Они были рады, если им давали работу, и соглашались на любой труд. Работали рикшами и грузчиками; были подсобными рабочими на джутовых фабриках и складах, чистили отхожие места и мели дворы перед храмами. Они выполняли какую угодно работу, а когда работы не было, находили какой-нибудь выход или умирали с голоду. Проходило несколько лет — и они становились сыновьями Калькутты. Джунгли улиц поглощали пришедших на заработки ради своих семей, город выжимал из них последние капли пота.

Безрадостно жили переселенцы без семей; того не-многого, что они зарабатывали, не хватало на поездку домой. Если они не хотели обречь своих близких на голодную смерть, то не могли позволить себе стать жертвами соблазнов квартала красных фонарей или других переулков с дешевыми проститутками.
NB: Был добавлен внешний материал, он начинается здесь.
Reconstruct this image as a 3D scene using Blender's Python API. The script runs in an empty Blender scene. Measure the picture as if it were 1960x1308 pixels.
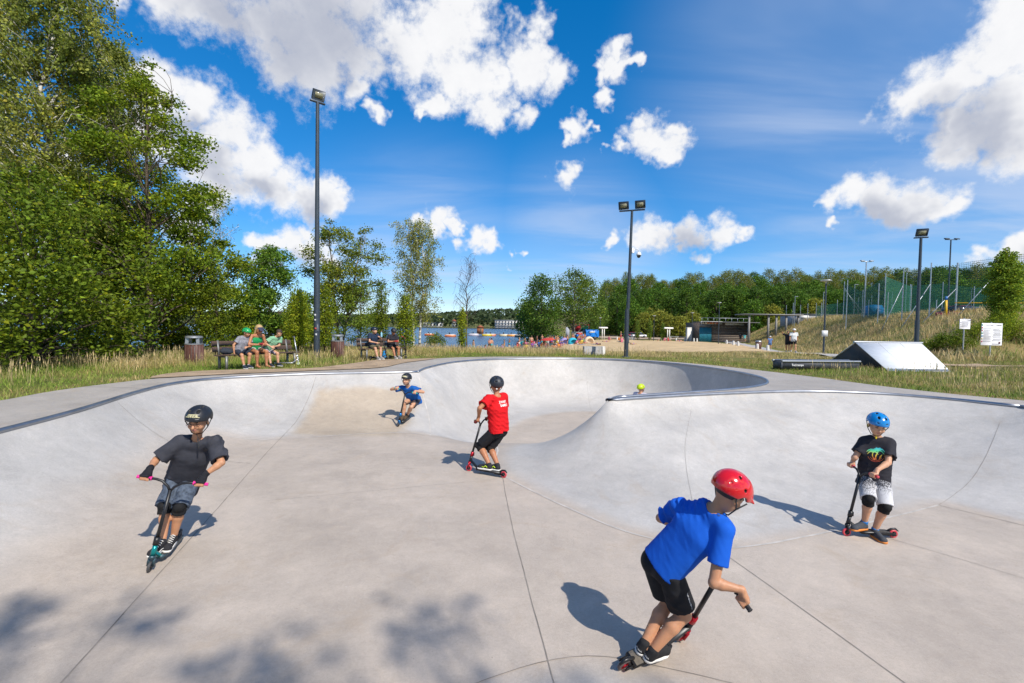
import bpy, bmesh, math, random
import numpy as np
from mathutils import Vector, Matrix, Quaternion
from mathutils.geometry import delaunay_2d_cdt
from mathutils.bvhtree import BVHTree

# ------------------------------------------------------------------ camera
SC = bpy.context.scene
COL = SC.collection
F = 900.0                      # focal length in pixels of the 1960 px wide photograph
CAM_Z = 1.4                    # eye height over the concrete deck (deck is z = 0)
cam_data = bpy.data.cameras.new("camera")
cam_data.sensor_width = 36.0
cam_data.lens = F / 1960.0 * 36.0
cam_data.clip_start = 0.05
cam_data.clip_end = 6000.0
cam = bpy.data.objects.new("camera", cam_data)
COL.objects.link(cam)
PITCH = -math.atan(29.0 / F)
ROLL = 0.017
cam.matrix_world = (Matrix.Translation((0, 0, CAM_Z)) @ Matrix.Rotation(math.pi / 2 + PITCH, 4, 'X')
                    @ Matrix.Rotation(ROLL, 4, 'Z'))
SC.camera = cam
CAM_R = cam.matrix_world.to_3x3()

def ray(px, py):
    d = CAM_R @ Vector(((px - 980.0) / F, (654.0 - py) / F, -1.0))
    return d / d.y                                   # one metre of depth along world Y

def at(px, py, depth):
    """world point seen at photo pixel (px, py) and lying `depth` metres in front of the lens"""
    return Vector((0, 0, CAM_Z)) + ray(px, py) * depth

def on(px, py, z=0.0):
    """world point on the level z seen at photo pixel (px, py)"""
    r = ray(px, py)
    return Vector((0, 0, CAM_Z)) + r * ((z - CAM_Z) / r.z)

# ------------------------------------------------------------------ sun
SUN_EL = math.radians(46.0)
SUN_XY = Vector((0.62, -0.785)).normalized()          # towards the sun, on the ground
sun_vec = Vector((SUN_XY.x * math.cos(SUN_EL), SUN_XY.y * math.cos(SUN_EL), math.sin(SUN_EL)))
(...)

В 1961 году шестьдесят два процента населения Калькутты составляли мужчины; в последующие годы соотношение немного выровнялось, но все-таки преобладание мужчин и недостаток женщин явились тем порохом, который способствовал вспышкам человеческих страстей, преступной торговле девушками, выстрелам сутенеров в темных переулках.
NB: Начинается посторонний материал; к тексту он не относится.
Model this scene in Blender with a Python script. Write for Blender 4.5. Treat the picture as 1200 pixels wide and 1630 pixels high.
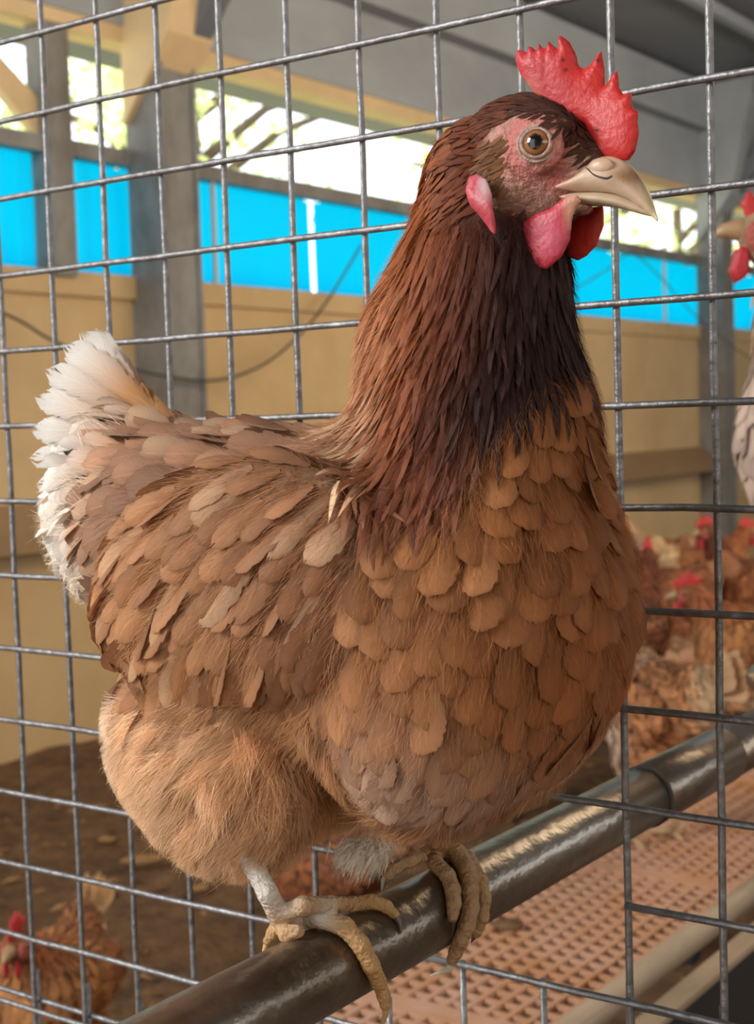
import bpy, math, random
import numpy as np
from mathutils import Matrix, Vector
random.seed(7); RS = np.random.RandomState(11)
SC = bpy.context.scene
for o in list(bpy.data.objects): bpy.data.objects.remove(o)

# ------------------------------------------------------------------ camera (lengths in cm, floor of litter at Z = -130)
CM = np.array([[0.81596, 0.57728, -0.03095], [0.01174, -0.07007, -0.99747], [-0.57799, 0.81353, -0.06395]])
CT = np.array([-25.544, -25.672, 96.0035]); FPX = 2307.6
CC = -CM.T @ CT
ZF = -130.0
def W(p): return (p[0] / 100, p[1] / 100, (p[2] - ZF) / 100)
cam_d = bpy.data.cameras.new('camera'); cam = bpy.data.objects.new('camera', cam_d); SC.collection.objects.link(cam); SC.camera = cam
cam_d.sensor_fit = 'VERTICAL'; cam_d.sensor_height = 36; cam_d.lens = FPX / 1630 * 36
cam_d.clip_start = .02; cam_d.clip_end = 200
c = W(CC)
cam.matrix_world = Matrix(((CM[0][0], -CM[1][0], -CM[2][0], c[0]), (CM[0][1], -CM[1][1], -CM[2][1], c[1]), (CM[0][2], -CM[1][2], -CM[2][2], c[2]), (0, 0, 0, 1)))
cam_d.dof.use_dof = True; cam_d.dof.focus_distance = .62; cam_d.dof.aperture_fstop = 17.0
# ------------------------------------------------------------------ world, sun, added area lamps, exposure
w = bpy.data.worlds.new('world'); SC.world = w; w.use_nodes = True
bg = w.node_tree.nodes['Background']; bg.inputs[0].default_value = (.86, .93, 1.0, 1); bg.inputs[1].default_value = 3.0
def lamp(kind, name, loc, target, energy, color, **k):
    d = bpy.data.lights.new(name, kind); d.energy = energy; d.color = color
    for a, b in k.items(): setattr(d, a, b)
    o = bpy.data.objects.new(name, d); SC.collection.objects.link(o)
    l = Vector(W(loc)); o.location = l; o.rotation_euler = (Vector(W(target)) - l).to_track_quat('-Z', 'Y').to_euler(); return o
lamp('SUN', 'sun', (-500, 0, 700), (0, 100, -100), 6.5, (1, .95, .85), angle=.01)
lamp('AREA', 'added_key', (-150, -250, 130), (38, -12, -25), 128, (1.0, .97, .94), shape='RECTANGLE', size=1.1, size_y=1.3)  # soft key lamp added out of view to light the hen
lamp('AREA', 'added_side_fill', (330, -120, 60), (45, -12, -25), 13, (1.0, .84, .64), shape='RECTANGLE', size=2.4, size_y=1.0)  # weak warm fill lamp added out of view beside the hen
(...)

Они приехали сюда на заработки и тряслись над каждым заработанным пайсом. Они были скупы, жестоки, голодны, хитры, но имели великодушное сердце; у них проявлялись качества, о которых они и не подозревали, живя в обособленных деревнях. Где бы ни работали иммигранты — на джутовой прядильне или текстильном предприятии, на машиностроительном заводе или на корабельной верфи, на бумажной фабрике или в типографии, — они становились частью пролетариата, а самые упорные, самые бескорыстные, самые ловкие и храбрые из них боролись бок о бок с давно осевшими здесь рабочими Калькутты за осуществление своей скромной мечты.

Они приехали на заработки, и единственным родным местом в этом городе, который их удерживал и отталкивал, был почтамт. Они регулярно посещали его, чтобы послать своим близким с трудом сэкономленные рупии. Здесь перед кассовым окошком с решеткой терпеливо ждали робкие мускулистые люди, которым следовало бы воздвигнуть памятник перед музеем Виктории. Они доставали из узелков свои жалкие рупии, пересчитывали их перед служащими и полными страха глазами смотрели, как их деньги исчезают в черном ящичке.

Они приехали на заработки и несли на своих плечах, сами того не сознавая, бремя хозяйства Восточной и отчасти Центральной Индии. В Калькутте сконцентрировано пятнадцать процентов всей промышленности Индии, а в ее портах перегружается ежегодно сорок два процента экспорта и двадцать пять процентов импорта Индии{34}.

Они приехали на заработки — эти большие и в то же время маленькие люди, которые из года в год посылали все вместе двести восемьдесят миллионов рупий своим семьям в Бихар, Ориссу и Уттар Прадеш.

Да, конечно же, следовало бы воздвигнуть им памятник перед музеем Виктории в Майдане!

Я сидел на скамье в парке Майдан; жара была гнетущей, солнце уже добралось до носков моих ботинок, и мне вовсе не хотелось смотреть на змей с высунутыми языками, поднимавших головы из корзинок двух заклинателей, которые выследили меня. У меня не было также ни малейшего желания наблюдать за шесть рупий борьбу привязанной на цепь мангусты с коброй. Я пытался прогнать фокусников, которые когда-то были уважаемыми людьми, но уже не вписывались в пейзаж современной Индии.

Ничто никогда не кончается, и все же однажды в Индии произойдет нечто, завершающее происходящий процесс. Я подумал, что начнется это, возможно, в Калькутте, где сконцентрирована большая часть промышленного пролетариата. Почти каждый день здесь происходили забастовки, голодные волнения, студенческие возмущения и кровавые столкновения с полицией — и уже не только «для заработков».